## Stored data
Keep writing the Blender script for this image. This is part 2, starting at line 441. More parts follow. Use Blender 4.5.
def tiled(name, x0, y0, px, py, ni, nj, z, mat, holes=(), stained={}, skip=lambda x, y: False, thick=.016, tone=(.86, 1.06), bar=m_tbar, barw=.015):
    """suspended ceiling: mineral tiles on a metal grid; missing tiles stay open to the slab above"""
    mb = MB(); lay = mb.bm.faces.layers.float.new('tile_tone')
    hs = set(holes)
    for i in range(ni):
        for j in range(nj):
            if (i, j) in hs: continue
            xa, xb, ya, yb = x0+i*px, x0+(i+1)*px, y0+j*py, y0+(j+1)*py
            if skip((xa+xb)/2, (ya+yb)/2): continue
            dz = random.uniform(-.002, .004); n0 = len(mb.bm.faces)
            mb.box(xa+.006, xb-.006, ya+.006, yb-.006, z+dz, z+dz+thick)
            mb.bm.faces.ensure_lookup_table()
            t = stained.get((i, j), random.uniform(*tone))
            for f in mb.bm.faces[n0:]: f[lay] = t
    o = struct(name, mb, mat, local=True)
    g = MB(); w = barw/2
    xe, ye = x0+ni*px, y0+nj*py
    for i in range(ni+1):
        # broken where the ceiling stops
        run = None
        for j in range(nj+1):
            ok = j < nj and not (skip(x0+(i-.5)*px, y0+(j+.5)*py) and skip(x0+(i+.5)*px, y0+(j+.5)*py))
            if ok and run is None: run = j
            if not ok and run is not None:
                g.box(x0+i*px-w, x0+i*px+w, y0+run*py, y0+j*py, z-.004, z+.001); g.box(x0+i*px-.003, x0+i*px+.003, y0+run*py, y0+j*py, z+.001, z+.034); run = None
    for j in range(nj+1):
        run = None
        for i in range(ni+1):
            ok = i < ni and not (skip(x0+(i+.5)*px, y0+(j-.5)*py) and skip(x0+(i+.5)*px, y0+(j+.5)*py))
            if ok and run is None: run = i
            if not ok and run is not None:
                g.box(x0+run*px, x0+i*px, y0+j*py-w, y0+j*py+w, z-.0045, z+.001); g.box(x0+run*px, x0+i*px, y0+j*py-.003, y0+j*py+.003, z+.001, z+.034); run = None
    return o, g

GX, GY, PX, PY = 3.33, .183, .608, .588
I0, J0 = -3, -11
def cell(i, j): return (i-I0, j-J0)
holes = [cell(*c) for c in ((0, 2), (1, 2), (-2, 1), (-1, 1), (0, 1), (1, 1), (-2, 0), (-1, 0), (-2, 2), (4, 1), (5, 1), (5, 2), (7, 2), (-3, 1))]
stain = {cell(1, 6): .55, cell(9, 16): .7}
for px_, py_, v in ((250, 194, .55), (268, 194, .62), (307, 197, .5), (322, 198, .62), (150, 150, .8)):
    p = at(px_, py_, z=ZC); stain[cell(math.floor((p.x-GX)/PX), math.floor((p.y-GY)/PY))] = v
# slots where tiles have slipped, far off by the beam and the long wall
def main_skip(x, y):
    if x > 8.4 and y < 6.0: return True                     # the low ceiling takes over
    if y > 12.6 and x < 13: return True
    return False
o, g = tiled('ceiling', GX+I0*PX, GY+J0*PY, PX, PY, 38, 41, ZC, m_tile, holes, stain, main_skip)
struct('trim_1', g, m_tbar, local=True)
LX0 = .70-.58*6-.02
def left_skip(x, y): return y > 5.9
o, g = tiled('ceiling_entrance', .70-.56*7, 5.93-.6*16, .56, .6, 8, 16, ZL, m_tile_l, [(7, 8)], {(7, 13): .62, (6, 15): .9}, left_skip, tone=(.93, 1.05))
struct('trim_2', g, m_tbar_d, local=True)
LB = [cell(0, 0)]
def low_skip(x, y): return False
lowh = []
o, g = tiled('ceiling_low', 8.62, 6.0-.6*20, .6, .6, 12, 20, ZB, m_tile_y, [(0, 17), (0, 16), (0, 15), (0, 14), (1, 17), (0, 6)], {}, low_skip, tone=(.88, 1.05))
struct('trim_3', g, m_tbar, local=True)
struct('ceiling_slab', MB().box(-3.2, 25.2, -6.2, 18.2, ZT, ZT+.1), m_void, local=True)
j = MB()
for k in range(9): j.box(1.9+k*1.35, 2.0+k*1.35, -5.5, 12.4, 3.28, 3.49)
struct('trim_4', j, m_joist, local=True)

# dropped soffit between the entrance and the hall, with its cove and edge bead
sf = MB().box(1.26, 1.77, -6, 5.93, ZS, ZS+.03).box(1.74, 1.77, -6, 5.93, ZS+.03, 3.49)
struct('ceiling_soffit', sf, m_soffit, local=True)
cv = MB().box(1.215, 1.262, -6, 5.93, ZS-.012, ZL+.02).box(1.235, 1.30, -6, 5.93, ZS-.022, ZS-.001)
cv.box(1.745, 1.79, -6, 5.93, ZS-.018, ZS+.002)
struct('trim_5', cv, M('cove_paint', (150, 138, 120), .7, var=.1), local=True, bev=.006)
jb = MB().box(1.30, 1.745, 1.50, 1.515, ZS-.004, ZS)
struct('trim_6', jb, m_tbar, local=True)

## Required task
Extract each line from the listing above, please, and repeat it exactly.

## Full answer
Keep writing the Blender script for this image. This is part 2, starting at line 441. More parts follow. Use Blender 4.5.
def tiled(name, x0, y0, px, py, ni, nj, z, mat, holes=(), stained={}, skip=lambda x, y: False, thick=.016, tone=(.86, 1.06), bar=m_tbar, barw=.015):
    """suspended ceiling: mineral tiles on a metal grid; missing tiles stay open to the slab above"""
    mb = MB(); lay = mb.bm.faces.layers.float.new('tile_tone')
    hs = set(holes)
    for i in range(ni):
        for j in range(nj):
            if (i, j) in hs: continue
            xa, xb, ya, yb = x0+i*px, x0+(i+1)*px, y0+j*py, y0+(j+1)*py
            if skip((xa+xb)/2, (ya+yb)/2): continue
            dz = random.uniform(-.002, .004); n0 = len(mb.bm.faces)
            mb.box(xa+.006, xb-.006, ya+.006, yb-.006, z+dz, z+dz+thick)
            mb.bm.faces.ensure_lookup_table()
            t = stained.get((i, j), random.uniform(*tone))
            for f in mb.bm.faces[n0:]: f[lay] = t
    o = struct(name, mb, mat, local=True)
    g = MB(); w = barw/2
    xe, ye = x0+ni*px, y0+nj*py
    for i in range(ni+1):
        # broken where the ceiling stops
        run = None
        for j in range(nj+1):
            ok = j < nj and not (skip(x0+(i-.5)*px, y0+(j+.5)*py) and skip(x0+(i+.5)*px, y0+(j+.5)*py))
            if ok and run is None: run = j
            if not ok and run is not None:
                g.box(x0+i*px-w, x0+i*px+w, y0+run*py, y0+j*py, z-.004, z+.001); g.box(x0+i*px-.003, x0+i*px+.003, y0+run*py, y0+j*py, z+.001, z+.034); run = None
    for j in range(nj+1):
        run = None
        for i in range(ni+1):
            ok = i < ni and not (skip(x0+(i+.5)*px, y0+(j-.5)*py) and skip(x0+(i+.5)*px, y0+(j+.5)*py))
            if ok and run is None: run = i
            if not ok and run is not None:
                g.box(x0+run*px, x0+i*px, y0+j*py-w, y0+j*py+w, z-.0045, z+.001); g.box(x0+run*px, x0+i*px, y0+j*py-.003, y0+j*py+.003, z+.001, z+.034); run = None
    return o, g

GX, GY, PX, PY = 3.33, .183, .608, .588
I0, J0 = -3, -11
def cell(i, j): return (i-I0, j-J0)
holes = [cell(*c) for c in ((0, 2), (1, 2), (-2, 1), (-1, 1), (0, 1), (1, 1), (-2, 0), (-1, 0), (-2, 2), (4, 1), (5, 1), (5, 2), (7, 2), (-3, 1))]
stain = {cell(1, 6): .55, cell(9, 16): .7}
for px_, py_, v in ((250, 194, .55), (268, 194, .62), (307, 197, .5), (322, 198, .62), (150, 150, .8)):
    p = at(px_, py_, z=ZC); stain[cell(math.floor((p.x-GX)/PX), math.floor((p.y-GY)/PY))] = v
# slots where tiles have slipped, far off by the beam and the long wall
def main_skip(x, y):
    if x > 8.4 and y < 6.0: return True                     # the low ceiling takes over
    if y > 12.6 and x < 13: return True
    return False
o, g = tiled('ceiling', GX+I0*PX, GY+J0*PY, PX, PY, 38, 41, ZC, m_tile, holes, stain, main_skip)
struct('trim_1', g, m_tbar, local=True)
LX0 = .70-.58*6-.02
def left_skip(x, y): return y > 5.9
o, g = tiled('ceiling_entrance', .70-.56*7, 5.93-.6*16, .56, .6, 8, 16, ZL, m_tile_l, [(7, 8)], {(7, 13): .62, (6, 15): .9}, left_skip, tone=(.93, 1.05))
struct('trim_2', g, m_tbar_d, local=True)
LB = [cell(0, 0)]
def low_skip(x, y): return False
lowh = []
o, g = tiled('ceiling_low', 8.62, 6.0-.6*20, .6, .6, 12, 20, ZB, m_tile_y, [(0, 17), (0, 16), (0, 15), (0, 14), (1, 17), (0, 6)], {}, low_skip, tone=(.88, 1.05))
struct('trim_3', g, m_tbar, local=True)
struct('ceiling_slab', MB().box(-3.2, 25.2, -6.2, 18.2, ZT, ZT+.1), m_void, local=True)
j = MB()
for k in range(9): j.box(1.9+k*1.35, 2.0+k*1.35, -5.5, 12.4, 3.28, 3.49)
struct('trim_4', j, m_joist, local=True)

# dropped soffit between the entrance and the hall, with its cove and edge bead
sf = MB().box(1.26, 1.77, -6, 5.93, ZS, ZS+.03).box(1.74, 1.77, -6, 5.93, ZS+.03, 3.49)
struct('ceiling_soffit', sf, m_soffit, local=True)
cv = MB().box(1.215, 1.262, -6, 5.93, ZS-.012, ZL+.02).box(1.235, 1.30, -6, 5.93, ZS-.022, ZS-.001)
cv.box(1.745, 1.79, -6, 5.93, ZS-.018, ZS+.002)
struct('trim_5', cv, M('cove_paint', (150, 138, 120), .7, var=.1), local=True, bev=.006)
jb = MB().box(1.30, 1.745, 1.50, 1.515, ZS-.004, ZS)
struct('trim_6', jb, m_tbar, local=True)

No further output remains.